Retype exactly the lines below, beginning with the first and ending with the line where "COL = SC.collection" appears.

• _RECORDED INFORMATION_:
* * * * * * * * *

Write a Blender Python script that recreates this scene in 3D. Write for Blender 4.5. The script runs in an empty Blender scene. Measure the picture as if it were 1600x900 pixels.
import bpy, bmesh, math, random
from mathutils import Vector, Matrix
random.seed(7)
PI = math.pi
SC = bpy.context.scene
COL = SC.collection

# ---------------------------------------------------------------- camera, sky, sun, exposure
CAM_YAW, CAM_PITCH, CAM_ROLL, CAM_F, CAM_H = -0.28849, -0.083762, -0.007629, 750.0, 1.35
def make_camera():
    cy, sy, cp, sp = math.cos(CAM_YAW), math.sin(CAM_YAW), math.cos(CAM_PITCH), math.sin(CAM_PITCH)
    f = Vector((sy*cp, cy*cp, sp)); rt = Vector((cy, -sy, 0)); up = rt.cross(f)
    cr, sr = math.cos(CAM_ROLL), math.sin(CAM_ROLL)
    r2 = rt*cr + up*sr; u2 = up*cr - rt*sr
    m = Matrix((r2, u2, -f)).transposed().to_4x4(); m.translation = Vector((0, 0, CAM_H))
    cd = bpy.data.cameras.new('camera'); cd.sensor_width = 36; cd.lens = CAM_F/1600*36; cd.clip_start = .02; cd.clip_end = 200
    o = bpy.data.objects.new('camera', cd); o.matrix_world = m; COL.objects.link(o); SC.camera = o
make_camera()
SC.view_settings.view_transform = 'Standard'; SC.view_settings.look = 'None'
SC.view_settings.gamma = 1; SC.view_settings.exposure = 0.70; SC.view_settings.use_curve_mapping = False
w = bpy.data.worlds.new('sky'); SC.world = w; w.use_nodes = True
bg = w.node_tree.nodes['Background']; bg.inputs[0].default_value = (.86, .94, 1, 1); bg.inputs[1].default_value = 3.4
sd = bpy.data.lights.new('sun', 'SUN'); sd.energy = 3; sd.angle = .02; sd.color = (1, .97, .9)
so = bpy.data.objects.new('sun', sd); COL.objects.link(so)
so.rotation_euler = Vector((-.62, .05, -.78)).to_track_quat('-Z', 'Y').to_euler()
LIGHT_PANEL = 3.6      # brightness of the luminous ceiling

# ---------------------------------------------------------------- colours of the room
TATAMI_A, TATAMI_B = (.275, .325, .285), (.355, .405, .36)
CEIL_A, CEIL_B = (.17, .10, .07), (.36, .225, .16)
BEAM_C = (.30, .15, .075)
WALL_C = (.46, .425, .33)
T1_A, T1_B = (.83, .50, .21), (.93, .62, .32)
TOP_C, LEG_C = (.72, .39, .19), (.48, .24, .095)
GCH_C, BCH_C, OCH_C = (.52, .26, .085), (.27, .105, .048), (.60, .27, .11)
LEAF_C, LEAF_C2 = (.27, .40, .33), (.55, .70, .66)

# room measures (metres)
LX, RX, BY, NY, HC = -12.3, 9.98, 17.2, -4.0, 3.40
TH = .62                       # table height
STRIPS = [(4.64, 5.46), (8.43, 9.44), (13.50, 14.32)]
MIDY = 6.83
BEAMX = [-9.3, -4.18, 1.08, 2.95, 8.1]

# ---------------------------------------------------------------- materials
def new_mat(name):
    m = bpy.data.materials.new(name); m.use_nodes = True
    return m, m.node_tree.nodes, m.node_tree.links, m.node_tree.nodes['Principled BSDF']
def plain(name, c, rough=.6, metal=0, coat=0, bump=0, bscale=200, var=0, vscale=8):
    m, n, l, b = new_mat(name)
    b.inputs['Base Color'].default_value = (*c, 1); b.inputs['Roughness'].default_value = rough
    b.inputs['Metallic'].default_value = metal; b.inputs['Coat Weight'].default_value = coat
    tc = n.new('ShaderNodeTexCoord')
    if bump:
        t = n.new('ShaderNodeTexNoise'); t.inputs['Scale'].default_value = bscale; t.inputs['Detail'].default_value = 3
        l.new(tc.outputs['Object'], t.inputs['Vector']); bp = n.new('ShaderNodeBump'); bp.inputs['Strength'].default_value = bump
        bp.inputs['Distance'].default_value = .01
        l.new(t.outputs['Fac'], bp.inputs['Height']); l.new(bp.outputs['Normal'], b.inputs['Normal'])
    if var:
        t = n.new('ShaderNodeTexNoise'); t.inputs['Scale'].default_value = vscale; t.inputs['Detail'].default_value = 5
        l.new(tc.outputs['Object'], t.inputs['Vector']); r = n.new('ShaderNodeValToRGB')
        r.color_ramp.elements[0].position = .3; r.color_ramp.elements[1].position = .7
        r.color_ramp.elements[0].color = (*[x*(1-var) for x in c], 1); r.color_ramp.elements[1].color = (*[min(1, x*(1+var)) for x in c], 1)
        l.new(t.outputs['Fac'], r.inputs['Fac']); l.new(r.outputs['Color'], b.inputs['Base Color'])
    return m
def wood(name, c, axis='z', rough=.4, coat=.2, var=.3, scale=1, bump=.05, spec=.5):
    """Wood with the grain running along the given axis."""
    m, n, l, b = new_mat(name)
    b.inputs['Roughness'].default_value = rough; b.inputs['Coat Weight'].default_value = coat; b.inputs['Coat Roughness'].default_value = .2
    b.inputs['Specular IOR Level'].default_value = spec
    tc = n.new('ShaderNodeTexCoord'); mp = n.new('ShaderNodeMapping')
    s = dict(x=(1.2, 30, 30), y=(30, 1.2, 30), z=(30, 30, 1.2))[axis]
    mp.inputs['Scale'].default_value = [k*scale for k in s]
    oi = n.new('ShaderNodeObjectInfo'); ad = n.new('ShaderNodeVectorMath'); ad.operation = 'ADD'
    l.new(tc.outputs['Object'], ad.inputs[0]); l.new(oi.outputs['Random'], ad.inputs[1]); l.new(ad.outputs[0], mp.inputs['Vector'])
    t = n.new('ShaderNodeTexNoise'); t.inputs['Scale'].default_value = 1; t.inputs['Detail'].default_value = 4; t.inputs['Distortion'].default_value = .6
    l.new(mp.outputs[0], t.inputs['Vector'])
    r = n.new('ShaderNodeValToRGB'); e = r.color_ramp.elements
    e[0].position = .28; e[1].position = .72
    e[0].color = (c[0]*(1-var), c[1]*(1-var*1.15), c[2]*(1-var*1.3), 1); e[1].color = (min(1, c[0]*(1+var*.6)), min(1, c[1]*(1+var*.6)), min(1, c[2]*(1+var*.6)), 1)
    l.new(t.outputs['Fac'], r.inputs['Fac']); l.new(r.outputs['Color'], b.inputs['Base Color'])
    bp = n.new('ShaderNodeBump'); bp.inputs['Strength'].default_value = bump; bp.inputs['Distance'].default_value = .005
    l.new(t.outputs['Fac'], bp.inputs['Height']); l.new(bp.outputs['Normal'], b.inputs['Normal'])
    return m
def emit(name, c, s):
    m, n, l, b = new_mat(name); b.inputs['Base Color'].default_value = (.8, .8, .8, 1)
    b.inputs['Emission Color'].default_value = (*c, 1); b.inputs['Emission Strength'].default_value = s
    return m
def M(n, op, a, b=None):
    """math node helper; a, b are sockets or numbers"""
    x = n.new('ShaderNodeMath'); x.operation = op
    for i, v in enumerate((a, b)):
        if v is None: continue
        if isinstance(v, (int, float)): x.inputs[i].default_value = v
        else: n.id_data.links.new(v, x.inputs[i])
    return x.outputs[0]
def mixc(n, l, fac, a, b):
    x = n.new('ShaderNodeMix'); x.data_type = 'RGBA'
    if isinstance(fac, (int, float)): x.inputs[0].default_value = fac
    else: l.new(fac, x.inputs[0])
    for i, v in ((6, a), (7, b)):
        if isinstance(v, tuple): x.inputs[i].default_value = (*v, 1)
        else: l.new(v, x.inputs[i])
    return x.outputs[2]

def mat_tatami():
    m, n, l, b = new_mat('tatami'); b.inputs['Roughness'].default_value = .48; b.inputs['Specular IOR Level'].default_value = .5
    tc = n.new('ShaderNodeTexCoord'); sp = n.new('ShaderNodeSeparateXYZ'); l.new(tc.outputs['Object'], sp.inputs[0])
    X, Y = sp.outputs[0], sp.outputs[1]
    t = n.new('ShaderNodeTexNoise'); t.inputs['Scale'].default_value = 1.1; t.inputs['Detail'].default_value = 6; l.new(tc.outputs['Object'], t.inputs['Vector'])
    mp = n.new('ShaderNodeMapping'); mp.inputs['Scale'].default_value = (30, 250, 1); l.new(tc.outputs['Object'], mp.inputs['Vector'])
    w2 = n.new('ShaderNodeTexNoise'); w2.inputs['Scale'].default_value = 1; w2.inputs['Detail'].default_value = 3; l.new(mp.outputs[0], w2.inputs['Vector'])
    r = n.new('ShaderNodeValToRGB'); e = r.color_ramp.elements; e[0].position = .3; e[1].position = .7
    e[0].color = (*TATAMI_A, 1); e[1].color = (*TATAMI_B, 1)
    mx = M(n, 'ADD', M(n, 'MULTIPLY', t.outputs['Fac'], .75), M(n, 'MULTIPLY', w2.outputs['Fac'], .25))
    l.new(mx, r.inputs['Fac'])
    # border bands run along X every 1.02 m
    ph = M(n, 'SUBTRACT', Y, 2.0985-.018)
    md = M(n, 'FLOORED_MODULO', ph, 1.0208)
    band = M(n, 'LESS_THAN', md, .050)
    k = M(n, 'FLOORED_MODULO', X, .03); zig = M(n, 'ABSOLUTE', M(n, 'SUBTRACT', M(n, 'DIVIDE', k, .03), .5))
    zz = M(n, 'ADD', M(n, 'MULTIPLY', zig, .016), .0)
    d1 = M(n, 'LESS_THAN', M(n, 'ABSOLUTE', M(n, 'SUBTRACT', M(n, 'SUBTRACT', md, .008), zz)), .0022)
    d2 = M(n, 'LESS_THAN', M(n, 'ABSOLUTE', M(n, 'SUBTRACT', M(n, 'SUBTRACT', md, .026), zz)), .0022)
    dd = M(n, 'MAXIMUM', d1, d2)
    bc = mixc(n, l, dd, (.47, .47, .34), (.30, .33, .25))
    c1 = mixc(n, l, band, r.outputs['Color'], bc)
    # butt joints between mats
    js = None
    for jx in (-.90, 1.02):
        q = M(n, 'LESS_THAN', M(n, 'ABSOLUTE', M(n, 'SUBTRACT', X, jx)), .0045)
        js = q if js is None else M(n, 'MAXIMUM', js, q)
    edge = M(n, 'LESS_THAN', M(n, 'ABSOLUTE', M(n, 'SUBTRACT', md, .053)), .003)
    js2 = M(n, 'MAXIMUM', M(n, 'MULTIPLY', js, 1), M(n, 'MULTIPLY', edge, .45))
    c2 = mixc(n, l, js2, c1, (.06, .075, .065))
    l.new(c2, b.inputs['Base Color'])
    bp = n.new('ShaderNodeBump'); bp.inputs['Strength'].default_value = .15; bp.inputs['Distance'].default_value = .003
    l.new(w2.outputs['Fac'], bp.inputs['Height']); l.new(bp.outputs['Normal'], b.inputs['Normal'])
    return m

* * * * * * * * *

• _SOLVED EXERCISE_:
Write a Blender Python script that recreates this scene in 3D. Write for Blender 4.5. The script runs in an empty Blender scene. Measure the picture as if it were 1600x900 pixels.
import bpy, bmesh, math, random
from mathutils import Vector, Matrix
random.seed(7)
PI = math.pi
SC = bpy.context.scene
COL = SC.collection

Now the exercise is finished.